This work feels like just the beginning. My current research is exploring two frontiers:

  1. Agentic AI for Field Linguistics: The next step is to move from a static model to an agentic system on the edge device. The AI could actively plan its interactions with speakers: "Based on the gaps in my phonetic inventory model, I should prompt the user for words containing labialized velar stops today." It would use the physics model to assess its own uncertainty and guide data collection.
  2. Quantum-Inspired Sampling: The process of sampling from a distribution under constraints is analogous to finding low-energy states in a physical system. I am studying quantum annealing and variational quantum algorithms as a way to perform the physics_augmented_decode step more efficiently. The linguistic constraints would be mapped to a QUBO (Quadratic Unconstrained Binary Optimization) problem, potentially solvable on future low-power quantum co-processors for a fundamental speed-up in generation.

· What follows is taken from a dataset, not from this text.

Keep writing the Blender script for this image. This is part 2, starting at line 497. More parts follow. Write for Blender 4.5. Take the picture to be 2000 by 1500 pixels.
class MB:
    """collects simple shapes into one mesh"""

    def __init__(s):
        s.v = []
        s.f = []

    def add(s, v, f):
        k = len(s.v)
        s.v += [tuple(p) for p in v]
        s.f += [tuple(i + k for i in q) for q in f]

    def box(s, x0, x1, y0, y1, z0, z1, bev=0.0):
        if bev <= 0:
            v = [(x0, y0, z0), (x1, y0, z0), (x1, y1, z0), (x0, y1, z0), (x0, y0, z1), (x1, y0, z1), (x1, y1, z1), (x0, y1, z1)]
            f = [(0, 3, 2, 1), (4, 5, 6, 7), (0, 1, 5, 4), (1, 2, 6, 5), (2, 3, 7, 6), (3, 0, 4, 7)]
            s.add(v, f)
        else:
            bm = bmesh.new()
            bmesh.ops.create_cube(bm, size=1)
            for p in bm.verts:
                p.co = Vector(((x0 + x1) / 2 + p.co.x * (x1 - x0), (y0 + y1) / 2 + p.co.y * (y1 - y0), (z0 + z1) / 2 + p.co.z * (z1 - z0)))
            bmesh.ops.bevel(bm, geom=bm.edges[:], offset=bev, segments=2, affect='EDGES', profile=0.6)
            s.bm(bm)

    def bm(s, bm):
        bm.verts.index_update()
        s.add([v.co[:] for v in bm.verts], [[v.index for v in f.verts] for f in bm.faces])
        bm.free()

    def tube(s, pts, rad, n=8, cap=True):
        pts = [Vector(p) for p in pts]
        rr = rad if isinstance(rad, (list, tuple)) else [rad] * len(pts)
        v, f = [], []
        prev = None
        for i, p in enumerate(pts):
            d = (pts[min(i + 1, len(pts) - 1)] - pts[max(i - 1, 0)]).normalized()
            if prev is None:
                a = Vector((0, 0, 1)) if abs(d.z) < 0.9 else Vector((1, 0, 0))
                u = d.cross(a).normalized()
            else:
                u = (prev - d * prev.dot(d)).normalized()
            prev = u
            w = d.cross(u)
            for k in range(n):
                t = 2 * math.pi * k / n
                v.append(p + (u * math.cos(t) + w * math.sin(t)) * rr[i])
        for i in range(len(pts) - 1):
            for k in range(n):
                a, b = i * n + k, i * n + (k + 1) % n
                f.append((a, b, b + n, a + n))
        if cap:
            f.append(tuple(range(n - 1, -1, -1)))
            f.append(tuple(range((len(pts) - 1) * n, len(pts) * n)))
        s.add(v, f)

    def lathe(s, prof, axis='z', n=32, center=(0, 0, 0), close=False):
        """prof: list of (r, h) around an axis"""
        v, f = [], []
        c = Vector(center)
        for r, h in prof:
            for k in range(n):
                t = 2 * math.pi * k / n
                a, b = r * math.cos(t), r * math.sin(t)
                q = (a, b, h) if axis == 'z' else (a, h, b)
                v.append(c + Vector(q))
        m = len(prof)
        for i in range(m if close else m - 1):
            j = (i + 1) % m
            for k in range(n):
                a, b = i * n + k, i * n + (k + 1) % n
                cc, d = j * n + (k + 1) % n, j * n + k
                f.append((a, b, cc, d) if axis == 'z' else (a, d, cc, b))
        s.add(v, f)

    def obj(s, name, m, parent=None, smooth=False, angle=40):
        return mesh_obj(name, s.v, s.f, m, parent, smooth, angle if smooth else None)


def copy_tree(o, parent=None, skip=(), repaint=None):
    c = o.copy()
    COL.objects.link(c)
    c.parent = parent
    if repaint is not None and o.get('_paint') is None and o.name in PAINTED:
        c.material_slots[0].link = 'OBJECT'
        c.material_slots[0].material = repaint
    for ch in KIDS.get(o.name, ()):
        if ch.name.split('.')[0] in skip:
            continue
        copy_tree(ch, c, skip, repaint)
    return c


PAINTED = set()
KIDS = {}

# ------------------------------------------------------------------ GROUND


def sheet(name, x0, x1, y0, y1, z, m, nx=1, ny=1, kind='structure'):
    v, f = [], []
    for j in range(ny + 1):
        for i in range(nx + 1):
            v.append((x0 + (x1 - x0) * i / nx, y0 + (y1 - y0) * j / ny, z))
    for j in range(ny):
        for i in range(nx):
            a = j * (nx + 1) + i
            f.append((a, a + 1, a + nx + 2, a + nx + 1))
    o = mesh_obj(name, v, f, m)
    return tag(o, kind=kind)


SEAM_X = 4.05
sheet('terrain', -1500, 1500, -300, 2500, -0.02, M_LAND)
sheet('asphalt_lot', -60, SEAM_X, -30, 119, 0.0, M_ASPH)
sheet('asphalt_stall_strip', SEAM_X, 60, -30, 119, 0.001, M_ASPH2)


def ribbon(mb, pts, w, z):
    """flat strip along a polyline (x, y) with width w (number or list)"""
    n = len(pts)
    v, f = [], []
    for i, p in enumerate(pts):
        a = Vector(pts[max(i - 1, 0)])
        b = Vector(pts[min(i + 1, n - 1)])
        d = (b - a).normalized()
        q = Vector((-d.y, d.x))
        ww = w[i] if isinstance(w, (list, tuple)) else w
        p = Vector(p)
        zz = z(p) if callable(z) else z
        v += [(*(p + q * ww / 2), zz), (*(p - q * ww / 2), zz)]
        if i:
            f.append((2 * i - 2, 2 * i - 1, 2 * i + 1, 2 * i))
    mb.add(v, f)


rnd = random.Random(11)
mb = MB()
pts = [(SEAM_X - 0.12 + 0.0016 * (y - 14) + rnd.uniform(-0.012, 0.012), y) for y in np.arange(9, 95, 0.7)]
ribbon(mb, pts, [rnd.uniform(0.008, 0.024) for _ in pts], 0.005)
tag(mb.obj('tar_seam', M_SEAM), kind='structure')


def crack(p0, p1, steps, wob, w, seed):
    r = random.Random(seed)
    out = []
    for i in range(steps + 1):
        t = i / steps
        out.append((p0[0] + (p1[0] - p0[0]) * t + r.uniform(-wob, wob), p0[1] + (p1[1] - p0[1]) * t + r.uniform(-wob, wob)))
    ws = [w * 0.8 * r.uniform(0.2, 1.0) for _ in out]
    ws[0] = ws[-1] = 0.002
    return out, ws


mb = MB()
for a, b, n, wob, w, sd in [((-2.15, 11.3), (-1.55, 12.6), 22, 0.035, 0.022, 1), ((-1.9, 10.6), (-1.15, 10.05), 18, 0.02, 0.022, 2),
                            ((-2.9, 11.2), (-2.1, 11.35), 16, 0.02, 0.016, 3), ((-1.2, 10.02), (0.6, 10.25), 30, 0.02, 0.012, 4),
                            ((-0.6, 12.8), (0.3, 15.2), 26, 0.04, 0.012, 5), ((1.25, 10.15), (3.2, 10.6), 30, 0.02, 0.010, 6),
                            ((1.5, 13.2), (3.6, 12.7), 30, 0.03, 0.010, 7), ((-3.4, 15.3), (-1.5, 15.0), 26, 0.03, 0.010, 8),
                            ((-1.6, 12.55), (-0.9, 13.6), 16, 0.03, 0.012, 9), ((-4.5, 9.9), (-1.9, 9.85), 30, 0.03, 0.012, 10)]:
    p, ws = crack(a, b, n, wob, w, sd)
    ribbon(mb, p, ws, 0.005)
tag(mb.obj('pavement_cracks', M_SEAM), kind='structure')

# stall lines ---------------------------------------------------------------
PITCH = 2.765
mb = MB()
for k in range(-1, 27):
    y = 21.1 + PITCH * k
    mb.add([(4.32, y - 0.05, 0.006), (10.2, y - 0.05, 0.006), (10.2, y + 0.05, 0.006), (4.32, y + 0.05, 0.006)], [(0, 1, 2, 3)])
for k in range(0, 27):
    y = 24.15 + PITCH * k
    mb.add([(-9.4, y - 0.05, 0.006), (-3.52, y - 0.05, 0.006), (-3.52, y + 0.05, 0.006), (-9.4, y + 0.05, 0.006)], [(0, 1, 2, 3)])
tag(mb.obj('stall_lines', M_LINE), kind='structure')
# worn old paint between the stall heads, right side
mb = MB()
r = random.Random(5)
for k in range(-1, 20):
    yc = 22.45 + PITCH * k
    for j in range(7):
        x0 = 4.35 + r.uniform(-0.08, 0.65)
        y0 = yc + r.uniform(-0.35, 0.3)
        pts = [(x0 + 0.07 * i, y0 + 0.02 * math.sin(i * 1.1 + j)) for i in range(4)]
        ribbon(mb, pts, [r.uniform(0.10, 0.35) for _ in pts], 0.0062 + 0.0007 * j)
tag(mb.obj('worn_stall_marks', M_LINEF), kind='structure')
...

Conclusion: Conservation Laws for Culture

This journey from environmental sensors to language revitalization taught me a profound lesson: efficiency and robustness in AI don't come from sheer scale alone, but from intelligently incorporating the fundamental structure of the problem domain. The "physics" of a language—its ingrained, systematic patterns—are not just academic descriptions. They are a computational resource. By baking these constraints into the generative process of a small diffusion model, we can create AI tools that are capable, reliable, and frugal enough to operate in the very communities most in need of them, autonomously and sustainably.

The key takeaway from my experimentation is this: Constraints are not limitations; they are the guide rails that allow us to build faster, smaller, and more trustworthy AI systems. For heritage languages facing the threat of silence, this approach offers a way to build "language gardens" that can grow and sustain themselves, powered by the sun and grounded in the immutable rules of the language itself. It's a fusion of cutting-edge AI and deep respect for human cultural structure, and it represents a hopeful direction for ethical, impactful technology.